Aquel verano de... Manuel Jabois: días felices en Canelas
El periodista y escritor recuerda una semana de este mismo verano en una casa llena de niños, que arrancaba cada día con largos paseos por la playa con una perra
Cuando mi periódico me pidió que escribiese de un verano que recordase, un verano feliz o trascendente, un verano que hubiese significado un gran cambio, me vinieron a la cabeza un puñado de veranos apacibles y felices de la adolescencia y tumultuosos de la juventud, los veranos de experiencias y viajes: todos ellos los descarté por manidos (qué otra cosa es el verano sino la estación del descubrimiento) y porque de lo que me apetecía escribir era de aquellos días que estaba pisando yo a mediados de julio, de este julio, aquel julio, en una playa vacía viendo amanecer. No fue un verano, sino una semana, pero qué sobrevive de un verano sino una semana, unos días quizá: tan importante es vivirlos como saber que se están viviendo y no terminarán almacenados en el lugar de las cosas cuya alegría es diferida, como si las hubiésemos financiado.
Aquel verano dejé olvidado el móvil en varios sitios. Lo olvidé un par de veces dentro del coche, me di cuenta en la playa de que lo había olvidado dentro de casa, lo olvidé una vez en uno de los locales que frecuentábamos; y a finales de julio supe que los días inolvidables de los veranos para el recuerdo solo pueden ser aquellos en los que se produjese un gran olvido: de una decepción, de los meses de trabajo, de un amor, de un teléfono. Fueron días de alquiler: coche alquilado, casa alquilada, y no alquilé una familia porque Fernando León de Aranoa no pudo venir a rodar; yo siempre me he movido mejor en lo perecedero, el usufructo condicionado, aquello que es mío durante un tiempo, pero no para siempre, sin riesgo a cansarse o aburrirse de ello, como la vida. La vida, por ejemplo, me gusta; la vida eterna, sin embargo, la regalaría.
El primer día de aquel verano me despertó el sol antes de salir, una luz encarnada y casi fluorescente que empezó a despuntar por encima de los montes y las casas, pasadas las seis de la mañana. Aguanté con los ojos cerrados unos segundos porque en cuanto los abriese ya sabía lo que me iba a encontrar. Los abrí muy despacio, como cuando finges estar dormido, pero quieres mirar por el visillo del ojo a ver cómo están las cosas en el mundo, y lo único que vi fue un gran hocico negro soltando aire: el de Zelda, la border collie, detector infalible de quien se despereza. Habíamos dormido con las puertas abiertas del balcón, en una casa desde la que se escuchaba el sonido del mar.
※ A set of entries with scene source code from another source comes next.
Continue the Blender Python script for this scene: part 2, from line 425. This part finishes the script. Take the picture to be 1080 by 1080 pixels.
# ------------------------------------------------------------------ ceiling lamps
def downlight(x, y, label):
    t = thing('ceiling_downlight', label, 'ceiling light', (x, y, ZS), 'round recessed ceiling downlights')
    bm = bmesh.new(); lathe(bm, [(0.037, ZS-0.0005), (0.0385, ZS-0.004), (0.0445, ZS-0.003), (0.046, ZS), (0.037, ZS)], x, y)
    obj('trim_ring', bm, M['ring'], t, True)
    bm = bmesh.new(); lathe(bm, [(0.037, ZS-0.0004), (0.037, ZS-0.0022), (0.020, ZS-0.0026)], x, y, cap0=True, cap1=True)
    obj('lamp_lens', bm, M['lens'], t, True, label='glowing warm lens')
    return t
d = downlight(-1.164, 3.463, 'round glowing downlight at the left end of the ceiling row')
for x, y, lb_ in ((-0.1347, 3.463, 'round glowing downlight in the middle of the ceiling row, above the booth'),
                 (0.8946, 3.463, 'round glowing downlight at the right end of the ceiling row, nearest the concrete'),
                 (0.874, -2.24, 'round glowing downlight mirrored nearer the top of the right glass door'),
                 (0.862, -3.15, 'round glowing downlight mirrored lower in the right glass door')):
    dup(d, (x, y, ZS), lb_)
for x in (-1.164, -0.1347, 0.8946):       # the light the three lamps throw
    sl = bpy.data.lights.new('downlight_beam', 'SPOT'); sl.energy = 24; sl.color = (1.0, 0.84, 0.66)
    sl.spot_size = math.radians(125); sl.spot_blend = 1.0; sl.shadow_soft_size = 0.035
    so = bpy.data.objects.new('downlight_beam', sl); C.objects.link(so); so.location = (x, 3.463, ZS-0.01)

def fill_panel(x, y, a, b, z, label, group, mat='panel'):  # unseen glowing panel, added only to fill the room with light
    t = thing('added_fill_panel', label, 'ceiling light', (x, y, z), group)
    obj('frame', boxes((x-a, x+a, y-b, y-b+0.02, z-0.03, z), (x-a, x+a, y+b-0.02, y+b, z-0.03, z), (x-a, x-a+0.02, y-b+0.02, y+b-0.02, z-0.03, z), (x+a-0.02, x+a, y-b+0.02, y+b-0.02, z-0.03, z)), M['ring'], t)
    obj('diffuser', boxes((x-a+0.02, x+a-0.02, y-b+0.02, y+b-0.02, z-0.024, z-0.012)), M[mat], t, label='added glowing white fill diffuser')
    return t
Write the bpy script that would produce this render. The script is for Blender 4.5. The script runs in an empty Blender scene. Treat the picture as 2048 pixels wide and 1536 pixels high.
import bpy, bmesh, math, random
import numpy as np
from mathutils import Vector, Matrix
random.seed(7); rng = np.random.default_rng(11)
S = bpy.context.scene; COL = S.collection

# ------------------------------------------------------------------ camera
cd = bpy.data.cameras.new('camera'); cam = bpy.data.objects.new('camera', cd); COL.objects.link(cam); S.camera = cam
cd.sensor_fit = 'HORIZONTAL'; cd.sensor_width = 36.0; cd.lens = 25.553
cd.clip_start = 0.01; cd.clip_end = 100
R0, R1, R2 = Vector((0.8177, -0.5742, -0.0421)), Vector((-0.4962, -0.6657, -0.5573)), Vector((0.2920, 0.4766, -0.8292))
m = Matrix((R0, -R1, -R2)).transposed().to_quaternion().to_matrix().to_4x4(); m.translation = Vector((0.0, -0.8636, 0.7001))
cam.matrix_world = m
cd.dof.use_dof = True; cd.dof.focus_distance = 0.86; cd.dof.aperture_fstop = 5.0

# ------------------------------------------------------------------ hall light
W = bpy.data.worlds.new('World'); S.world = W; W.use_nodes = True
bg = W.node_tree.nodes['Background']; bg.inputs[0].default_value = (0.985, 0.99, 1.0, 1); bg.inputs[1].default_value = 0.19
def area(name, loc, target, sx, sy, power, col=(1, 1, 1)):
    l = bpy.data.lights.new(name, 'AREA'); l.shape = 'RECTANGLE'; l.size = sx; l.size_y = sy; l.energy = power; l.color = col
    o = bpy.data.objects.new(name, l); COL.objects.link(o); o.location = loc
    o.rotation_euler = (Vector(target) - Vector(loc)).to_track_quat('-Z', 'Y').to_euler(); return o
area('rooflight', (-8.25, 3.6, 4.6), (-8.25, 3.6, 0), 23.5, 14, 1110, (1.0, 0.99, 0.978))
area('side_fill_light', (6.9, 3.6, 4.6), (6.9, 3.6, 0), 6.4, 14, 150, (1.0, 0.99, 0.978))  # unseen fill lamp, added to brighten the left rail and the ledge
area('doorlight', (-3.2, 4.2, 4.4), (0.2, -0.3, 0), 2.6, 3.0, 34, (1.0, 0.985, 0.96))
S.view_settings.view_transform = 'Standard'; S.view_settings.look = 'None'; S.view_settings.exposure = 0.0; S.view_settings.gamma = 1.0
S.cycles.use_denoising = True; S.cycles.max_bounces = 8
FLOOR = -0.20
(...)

Tenía tres plantas y varias habitaciones, las suficientes como para que durmieran nueve niños —apelotonados— y seis adultos, también, pero con más orden.
Durante varios días conseguí una rutina precisa y asombrosa, deslumbrante, que hacía funcionar la vida como un reloj: a las siete y media estaba ya en la playa con Zelda y pasaba con ella una hora allí pensando en ella, la perra, y mis asuntos; de qué manera se cruzaban sus asuntos y los míos, nuestros intereses y nuestros afectos; podía pasar horas viendo a ese animal, descifrándolo. Al volver, desayunaba o hacía tiempo hasta que los bares y restaurantes abrieran, y después, a media mañana, me iba al chiringuito de la playa con el ordenador. ¿Escribía allí? No. Pero cuándo escribimos más, ¿cuando no lo hacemos o cuando sí? Si algo se puede rascar de esas horas delante de ordenador en casa, sin escribir y acumulando pestañas con los temas más ridículos, ¿qué no se va a sacar de un chiringuito de playa, lleno de gente y de conversaciones, con el paisaje de la arena y el mar y todo lo que ocurre a cada minuto allí? ¿Escribía alguien en Omaha en junio de 1944? No. Pero mira 80 años después, aún no se ha parado.
De aquel verano recuerdo el ruido de niños corriendo alrededor de la casa, la vista de la playa, mi hijo destapándose como fenomenal fotógrafo y los atardeceres en la terraza con una copa, la luz naranja que llenaba el cielo mientras el sol iba por el oeste mientras escribía esta página en paz conmigo mismo y con el resto del mundo. “Los veranos a veces son esto, seis días”, soltó alguien. “Lo que recordaremos, desde luego”, respondí. ¿Querría alguna vez una familia numerosa? Era tarde ya, ¿pero la querría, la querré, la quise en su momento? Los tiempos verbales deciden vidas. Me fui para la cama aquella noche pensando que, quizá (al menos para gente como yo, chicos de alquileres), las familias numerosas son como los barcos: se disfrutan más cuando las tienen otros.